Quei sette (anzi, otto) sul banco degli imputati

Un capitolo di storia statunitense
/ 19.10.2020
di Nicola Falcinella

È su Netflix, dopo un rapidissimo passaggio nelle sale di pochi Paesi, Il processo ai Chicago 7 – The Trial of the Chicago 7 di Aaron Sorkin, seconda regia dello sceneggiatore di The West Wing, The Social Network e Steve Jobs.

Non è un caso che il film arrivi a pochi giorni dalle elezioni presidenziali americane, trattando un discusso caso politico del passato, ma volendo parlare molto dell’oggi. Il prologo della pellicola vede il discorso del presidente Johnson che annuncia l’aumento di truppe in Vietnam, con la conseguente escalation militare. Nel 1968 Johnson non si presentò nella corsa alla Casa Bianca e diverse organizzazioni contro la guerra organizzarono proteste a Chicago in occasione della Convention democratica, perché giudicavano il candidato democratico Hubert Humphrey non troppo diverso da Richard Nixon rispetto alla guerra in corso. Le manifestazioni sfociarono in scontri con la polizia per i quali, mesi dopo, la neoinsediata amministrazione repubblicana accusò i capi della contestazione e li portò davanti alla corte.

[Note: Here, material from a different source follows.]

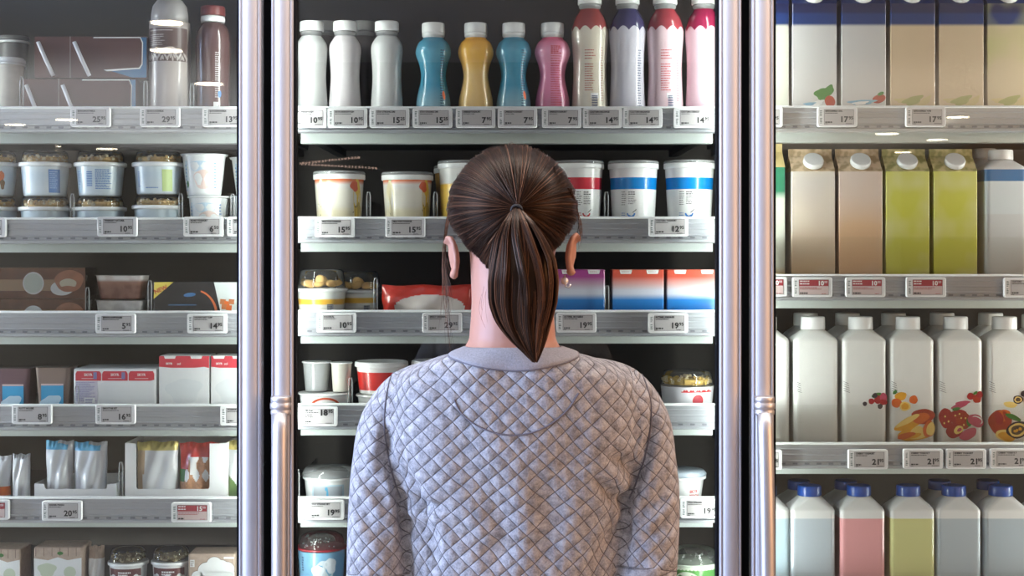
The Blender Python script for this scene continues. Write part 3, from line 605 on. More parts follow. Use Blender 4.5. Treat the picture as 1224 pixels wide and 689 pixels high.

Nel 1969 si celebrò così il dibattimento che è al centro dell’opera di Sorkin: definito il contesto nel quale il nuovo procuratore generale Mitchell affida ai suoi il compito di imbastire gli addebiti, lo sceneggiatore e regista si concentra su quanto accadde in tribunale. I sette sul banco degli imputati erano in realtà otto, comprendendo anche Bobby Seale, il leader delle Pantere nere cui sono legate le scene più forti e che diventa protagonista nella parte centrale del film. Seale era l’unico in stato di detenzione, a causa di un’altra imputazione per omicidio, mentre gli altri erano stati scarcerati su cauzione, e protestava la propria estraneità essendosi trattenuto in città per poche ore.

Al centro c’è il giudice Hoffman, decisionista e pasticcione (sbaglia continuamente i nomi), che parteggia apertamente per l’accusa ed è sempre pronto a invocare l’oltraggio alla corte contro tutti gli interventi. Davanti a lui stanno gli imputati, i più caratterizzati sono l’istrionico hippy Abbie Hoffman e il kennediano Tom Hayden che diventerà deputato.

I personaggi sono affidati ad attori molto noti: Sacha Baron Cohen, Joseph Gordon-Levitt, Michael Keaton (è l’ex procuratore generale Clark che deporrà a favore degli imputati), Frank Langella (il giudice) e Mark Rylance. Gli interpreti carismatici tendono a mangiarsi un film fatto soprattutto di dialoghi brillanti e ben scritti, nello stile di Sorkin, ma diseguale: i flashback delle proteste, che mischiano immagini di repertorio e scene ricostruite, si rivelano invece un po’ deboli.

Una pellicola sull’utilizzo della giustizia a fini di ingiustizia e sul tradimento dei valori democratici americani, corretto ma non forte come vorrebbe essere.